> _Problem to solve_
Restate each line word for word. Leave out every picture.

> _Excerpted records_
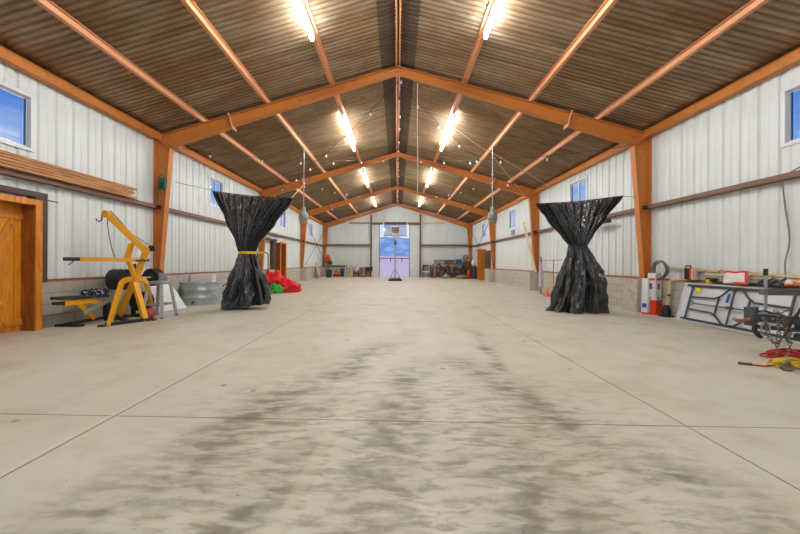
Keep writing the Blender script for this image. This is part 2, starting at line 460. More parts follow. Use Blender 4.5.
# ribbed siding: list of (offset along wall, outward depth)
RIB = [(0, 0), (.095, 0), (.115, .012), (.125, .012), (.145, 0), (.235, 0), (.253, .034), (.287, .034), (.305, 0)]
def siding(a0, a1, fn, zlo, zhi, holes):
    """fn(a, depth, z) -> point; zhi(a) top; holes [(a0,a1,z0,z1)]"""
    cuts = set(); k = math.floor(a0/.305)
    while k*.305 < a1:
        for o, d in RIB[:-1]:
            a = k*.305+o
            if a0 < a < a1: cuts.add(round(a, 4))
        k += 1
    for h in holes:
        for e in h[:2]:
            if a0 < e < a1: cuts.add(round(e, 4))
    cuts |= {a0, a1}; cs = sorted(cuts)
    def dep(a):
        o = a-math.floor(a/.305+1e-6)*.305
        for (o0, d0), (o1, d1) in zip(RIB, RIB[1:]):
            if o0-1e-6 <= o <= o1+1e-6: return d0+(d1-d0)*(o-o0)/(o1-o0)
        return 0
    mb = MB()
    for a, b in zip(cs, cs[1:]):
        m = (a+b)/2; iv = [(zlo, None)]
        for h in sorted([h for h in holes if h[0] < m < h[1]], key=lambda h: h[2]):
            l, t = iv.pop()
            if h[2] > l+1e-4: iv.append((l, h[2]))
            iv.append((h[3], None))
        for l, t in iv:
            ta = zhi(a) if t is None else t; tb = zhi(b) if t is None else t
            if ta <= l: continue
            mb.add([fn(a, dep(a), l), fn(b, dep(b), l), fn(b, dep(b), tb), fn(a, dep(a), ta)], [(0, 1, 2, 3)])
    return mb

winL = [(4.42, 5.34, 3.1, 3.98), (10.6, 11.4, 3.1, 4.02), (17.0, 17.9, 3.1, 4.02), (22.7, 23.7, 3.1, 4.0)]
winR = [(4.45, 5.38, 3.14, 4.0), (10.85, 11.85, 3.2, 4.06), (17.2, 18.2, 3.12, 4.08), (22.8, 23.9, 3.12, 4.04)]
doorL = [(4.1, 5.3, 0, 2.25), (16.2, 17.1, 0, 2.22)]
doorR = [(22.85, 23.75, 0, 2.2)]
top = lambda a: roofz(SX)-.012
wl = siding(Y0, Y1, lambda a, d, z: (-SX-d, a, z), .8, top, winL+doorL).build('wall_left', M['siding'], norm=False); struct(wl)
wr = siding(Y0, Y1, lambda a, d, z: (SX+d, a, z), .8, top, winR+doorR).build('wall_right', M['siding'], norm=False); struct(wr)
we = siding(-SX, SX, lambda a, d, z: (a, Y1+d, z), 0, lambda a: roofz(a)-.012, [(-1.47, 1.02, 0, 4.42)]).build('wall_far', M['siding'], norm=False); struct(we)
wb = siding(-SX, SX, lambda a, d, z: (a, Y0-d, z), 0, lambda a: roofz(a)-.012, [(-4.2, 4.2, 0, 4.3)]).build('wall_back', M['siding'], norm=False); struct(wb)  # unseen wall; its wide opening is added to let daylight fill the hall
def segs(a0, a1, holes):
    out = []; c = a0
    for h in sorted(holes):
        out.append((c, h[0])); c = h[1]
    out.append((c, a1)); return out
for sgn, w, holes in ((-1, wl, doorL), (1, wr, doorR)):
    b = MB(); t = MB()
    for a, c in segs(Y0, Y1, holes):
        b.bx(sgn*6.2, sgn*6.42, a, c, 0, .8)
        t.bx(sgn*6.26, sgn*6.35, a, c, .8, .845)
    b.build('block_base', M['block'], w); o = t.build('base_angle', M['rustangle'], w); o['label'] = 'rusty brown base angle'
bb = MB().bx(-6.2, -2.33, Y1-.06, Y1+.2, 0, .8).bx(2.0, 6.2, Y1-.06, Y1+.2, 0, .8).build('block_base', M['block'], we)

# windows
def window(n, sgn, w):
    a0, a1, z0, z1 = w; X = sgn*SX
    fr = MB(); t = .055
    for (ya, yb, za, zb) in ((a0-.05, a1+.05, z1-.01, z1+.05), (a0-.05, a1+.05, z0-.05, z0+.01), (a0-.05, a0+.01, z0+.01, z1-.01), (a1-.01, a1+.05, z0+.01, z1-.01)):
        fr.bx(X-sgn*.03, X+sgn*.09, ya, yb, za, zb)
    root = struct(fr.build('window_%d' % n, M['vinyl'], bevel=.004))
    s = MB(); m = (a0+a1)/2
    for (ya, yb, off) in ((a0+.01, m+.02, .02), (m-.02, a1-.01, .05)):
        for (p, q, za, zb) in ((ya, yb, z1-.045, z1-.01), (ya, yb, z0+.01, z0+.045), (ya, ya+.032, z0+.045, z1-.045), (yb-.032, yb, z0+.045, z1-.045)):
            s.bx(X+sgn*off, X+sgn*(off+.02), p, q, za, zb)
    s.build('sash', M['vinyl'], root)
    e = MB().bx(X+sgn*.022, X+sgn*.045, a1-.062, a1-.043, z0+.045, z1-.045).build('sash_edge', M['teale'], root)
    e['label'] = 'dark blue sash edge'
    for ya, yb, off in ((a0+.042, m-.012, .03), (m+.012, a1-.062, .06)):
        MB().bx(X+sgn*off, X+sgn*(off+.005), ya, yb, z0+.045, z1-.045).build('pane', M['glass'], root)
for i, w in enumerate(winL): window(i+1, -1, w)
for i, w in enumerate(winR): window(i+5, 1, w)

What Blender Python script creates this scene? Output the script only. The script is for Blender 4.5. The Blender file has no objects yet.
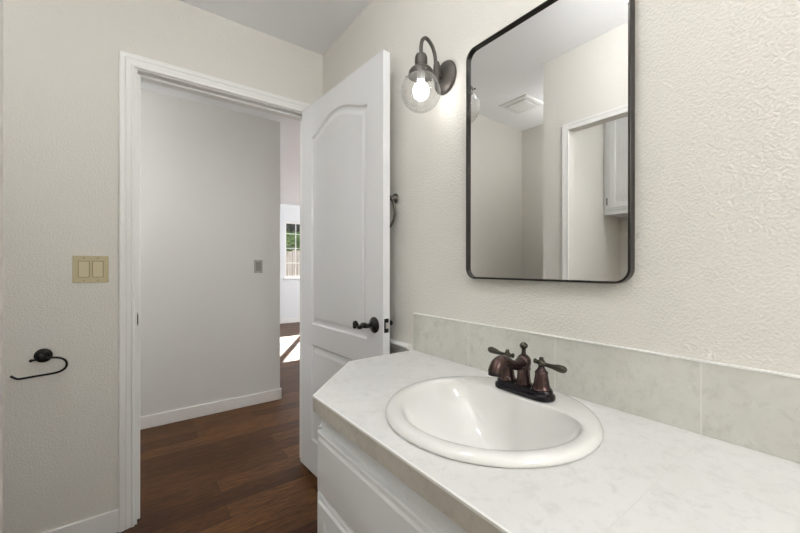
import bpy, bmesh, math, random
from mathutils import Vector, Matrix
random.seed(7)
PI = math.pi
S = bpy.context.scene
COL = S.collection

# ------------------------------------------------------------------ camera
YAW = 36.937
cam_d = bpy.data.cameras.new('camera')
cam_d.sensor_fit = 'HORIZONTAL'
cam_d.sensor_width = 36.0
cam_d.lens = 36.0 * 360.27 / 800.0
cam_d.clip_start = 0.02
cam = bpy.data.objects.new('camera', cam_d)
COL.objects.link(cam)
cam.location = (0.0, 0.0, 1.1472)
cam.rotation_euler = (PI / 2, math.radians(-0.07), math.radians(-YAW))
S.camera = cam

# ------------------------------------------------------------------ world, sun, exposure
W = bpy.data.worlds.new('sky')
S.world = W
W.use_nodes = True
_bg = W.node_tree.nodes['Background']
_bg.inputs['Color'].default_value = (0.72, 0.84, 1.0, 1)
_bg.inputs['Strength'].default_value = 1.3

sun_d = bpy.data.lights.new('sun', 'SUN')
sun_d.energy = 26.0
sun_d.angle = math.radians(0.6)
sun_d.color = (1.0, 0.93, 0.82)
sun = bpy.data.objects.new('sun', sun_d)
COL.objects.link(sun)
sun.location = (8, 14, 8)
sun.rotation_euler = Vector((-0.517, -0.856, -0.577)).to_track_quat('-Z', 'Y').to_euler()

BULB = 17.0          # emission of the sconce bulbs
ALCOVE_FILL = 2.8      # watts, unseen opal globe added to fill the alcove
FLUSH_FILL = 10.0      # watts, unseen fill globe added on the ceiling before the mirror
CEILING_FILL = 30.0    # watts, fill globe added out of view behind the camera
HALL_FILL = 21.5       # watts, unseen opal globe added to brighten the hall
LIVING_FILL = 190.0  # watts, unseen opal globe added to brighten the next room
CLOSET_FILL = 12.0  # watts, unseen opal globe added to brighten the closet

S.view_settings.view_transform = 'Standard'
S.view_settings.look = 'None'
S.view_settings.exposure = 0.38
S.view_settings.gamma = 1.0
S.view_settings.use_curve_mapping = False
S.cycles.use_denoising = True
S.cycles.max_bounces = 14
S.cycles.diffuse_bounces = 8
S.cycles.glossy_bounces = 6
S.cycles.transparent_max_bounces = 16
S.cycles.sample_clamp_indirect = 6.0
S.cycles.caustics_reflective = False
S.cycles.caustics_refractive = False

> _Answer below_
Keep writing the Blender script for this image. This is part 2, starting at line 460. More parts follow. Use Blender 4.5.
# ribbed siding: list of (offset along wall, outward depth)
RIB = [(0, 0), (.095, 0), (.115, .012), (.125, .012), (.145, 0), (.235, 0), (.253, .034), (.287, .034), (.305, 0)]
def siding(a0, a1, fn, zlo, zhi, holes):
    """fn(a, depth, z) -> point; zhi(a) top; holes [(a0,a1,z0,z1)]"""
    cuts = set(); k = math.floor(a0/.305)
    while k*.305 < a1:
        for o, d in RIB[:-1]:
            a = k*.305+o
            if a0 < a < a1: cuts.add(round(a, 4))
        k += 1
    for h in holes:
        for e in h[:2]:
            if a0 < e < a1: cuts.add(round(e, 4))
    cuts |= {a0, a1}; cs = sorted(cuts)
    def dep(a):
        o = a-math.floor(a/.305+1e-6)*.305
        for (o0, d0), (o1, d1) in zip(RIB, RIB[1:]):
            if o0-1e-6 <= o <= o1+1e-6: return d0+(d1-d0)*(o-o0)/(o1-o0)
        return 0
    mb = MB()
    for a, b in zip(cs, cs[1:]):
        m = (a+b)/2; iv = [(zlo, None)]
        for h in sorted([h for h in holes if h[0] < m < h[1]], key=lambda h: h[2]):
            l, t = iv.pop()
            if h[2] > l+1e-4: iv.append((l, h[2]))
            iv.append((h[3], None))
        for l, t in iv:
            ta = zhi(a) if t is None else t; tb = zhi(b) if t is None else t
            if ta <= l: continue
            mb.add([fn(a, dep(a), l), fn(b, dep(b), l), fn(b, dep(b), tb), fn(a, dep(a), ta)], [(0, 1, 2, 3)])
    return mb

winL = [(4.42, 5.34, 3.1, 3.98), (10.6, 11.4, 3.1, 4.02), (17.0, 17.9, 3.1, 4.02), (22.7, 23.7, 3.1, 4.0)]
winR = [(4.45, 5.38, 3.14, 4.0), (10.85, 11.85, 3.2, 4.06), (17.2, 18.2, 3.12, 4.08), (22.8, 23.9, 3.12, 4.04)]
doorL = [(4.1, 5.3, 0, 2.25), (16.2, 17.1, 0, 2.22)]
doorR = [(22.85, 23.75, 0, 2.2)]
top = lambda a: roofz(SX)-.012
wl = siding(Y0, Y1, lambda a, d, z: (-SX-d, a, z), .8, top, winL+doorL).build('wall_left', M['siding'], norm=False); struct(wl)
wr = siding(Y0, Y1, lambda a, d, z: (SX+d, a, z), .8, top, winR+doorR).build('wall_right', M['siding'], norm=False); struct(wr)
we = siding(-SX, SX, lambda a, d, z: (a, Y1+d, z), 0, lambda a: roofz(a)-.012, [(-1.47, 1.02, 0, 4.42)]).build('wall_far', M['siding'], norm=False); struct(we)
wb = siding(-SX, SX, lambda a, d, z: (a, Y0-d, z), 0, lambda a: roofz(a)-.012, [(-4.2, 4.2, 0, 4.3)]).build('wall_back', M['siding'], norm=False); struct(wb)  # unseen wall; its wide opening is added to let daylight fill the hall
def segs(a0, a1, holes):
    out = []; c = a0
    for h in sorted(holes):
        out.append((c, h[0])); c = h[1]
    out.append((c, a1)); return out
for sgn, w, holes in ((-1, wl, doorL), (1, wr, doorR)):
    b = MB(); t = MB()
    for a, c in segs(Y0, Y1, holes):
        b.bx(sgn*6.2, sgn*6.42, a, c, 0, .8)
        t.bx(sgn*6.26, sgn*6.35, a, c, .8, .845)
    b.build('block_base', M['block'], w); o = t.build('base_angle', M['rustangle'], w); o['label'] = 'rusty brown base angle'
bb = MB().bx(-6.2, -2.33, Y1-.06, Y1+.2, 0, .8).bx(2.0, 6.2, Y1-.06, Y1+.2, 0, .8).build('block_base', M['block'], we)

# windows
def window(n, sgn, w):
    a0, a1, z0, z1 = w; X = sgn*SX
    fr = MB(); t = .055
    for (ya, yb, za, zb) in ((a0-.05, a1+.05, z1-.01, z1+.05), (a0-.05, a1+.05, z0-.05, z0+.01), (a0-.05, a0+.01, z0+.01, z1-.01), (a1-.01, a1+.05, z0+.01, z1-.01)):
        fr.bx(X-sgn*.03, X+sgn*.09, ya, yb, za, zb)
    root = struct(fr.build('window_%d' % n, M['vinyl'], bevel=.004))
    s = MB(); m = (a0+a1)/2
    for (ya, yb, off) in ((a0+.01, m+.02, .02), (m-.02, a1-.01, .05)):
        for (p, q, za, zb) in ((ya, yb, z1-.045, z1-.01), (ya, yb, z0+.01, z0+.045), (ya, ya+.032, z0+.045, z1-.045), (yb-.032, yb, z0+.045, z1-.045)):
            s.bx(X+sgn*off, X+sgn*(off+.02), p, q, za, zb)
    s.build('sash', M['vinyl'], root)
    e = MB().bx(X+sgn*.022, X+sgn*.045, a1-.062, a1-.043, z0+.045, z1-.045).build('sash_edge', M['teale'], root)
    e['label'] = 'dark blue sash edge'
    for ya, yb, off in ((a0+.042, m-.012, .03), (m+.012, a1-.062, .06)):
        MB().bx(X+sgn*off, X+sgn*(off+.005), ya, yb, z0+.045, z1-.045).build('pane', M['glass'], root)
for i, w in enumerate(winL): window(i+1, -1, w)
for i, w in enumerate(winR): window(i+5, 1, w)

What Blender Python script creates this scene? Output the script only. The script is for Blender 4.5. The Blender file has no objects yet.
import bpy, bmesh, math, random
from mathutils import Vector, Matrix
random.seed(7)
PI = math.pi
S = bpy.context.scene
COL = S.collection

# ------------------------------------------------------------------ camera
YAW = 36.937
cam_d = bpy.data.cameras.new('camera')
cam_d.sensor_fit = 'HORIZONTAL'
cam_d.sensor_width = 36.0
cam_d.lens = 36.0 * 360.27 / 800.0
cam_d.clip_start = 0.02
cam = bpy.data.objects.new('camera', cam_d)
COL.objects.link(cam)
cam.location = (0.0, 0.0, 1.1472)
cam.rotation_euler = (PI / 2, math.radians(-0.07), math.radians(-YAW))
S.camera = cam

# ------------------------------------------------------------------ world, sun, exposure
W = bpy.data.worlds.new('sky')
S.world = W
W.use_nodes = True
_bg = W.node_tree.nodes['Background']
_bg.inputs['Color'].default_value = (0.72, 0.84, 1.0, 1)
_bg.inputs['Strength'].default_value = 1.3

sun_d = bpy.data.lights.new('sun', 'SUN')
sun_d.energy = 26.0
sun_d.angle = math.radians(0.6)
sun_d.color = (1.0, 0.93, 0.82)
sun = bpy.data.objects.new('sun', sun_d)
COL.objects.link(sun)
sun.location = (8, 14, 8)
sun.rotation_euler = Vector((-0.517, -0.856, -0.577)).to_track_quat('-Z', 'Y').to_euler()

BULB = 17.0          # emission of the sconce bulbs
ALCOVE_FILL = 2.8      # watts, unseen opal globe added to fill the alcove
FLUSH_FILL = 10.0      # watts, unseen fill globe added on the ceiling before the mirror
CEILING_FILL = 30.0    # watts, fill globe added out of view behind the camera
HALL_FILL = 21.5       # watts, unseen opal globe added to brighten the hall
LIVING_FILL = 190.0  # watts, unseen opal globe added to brighten the next room
CLOSET_FILL = 12.0  # watts, unseen opal globe added to brighten the closet

S.view_settings.view_transform = 'Standard'
S.view_settings.look = 'None'
S.view_settings.exposure = 0.38
S.view_settings.gamma = 1.0
S.view_settings.use_curve_mapping = False
S.cycles.use_denoising = True
S.cycles.max_bounces = 14
S.cycles.diffuse_bounces = 8
S.cycles.glossy_bounces = 6
S.cycles.transparent_max_bounces = 16
S.cycles.sample_clamp_indirect = 6.0
S.cycles.caustics_reflective = False
S.cycles.caustics_refractive = False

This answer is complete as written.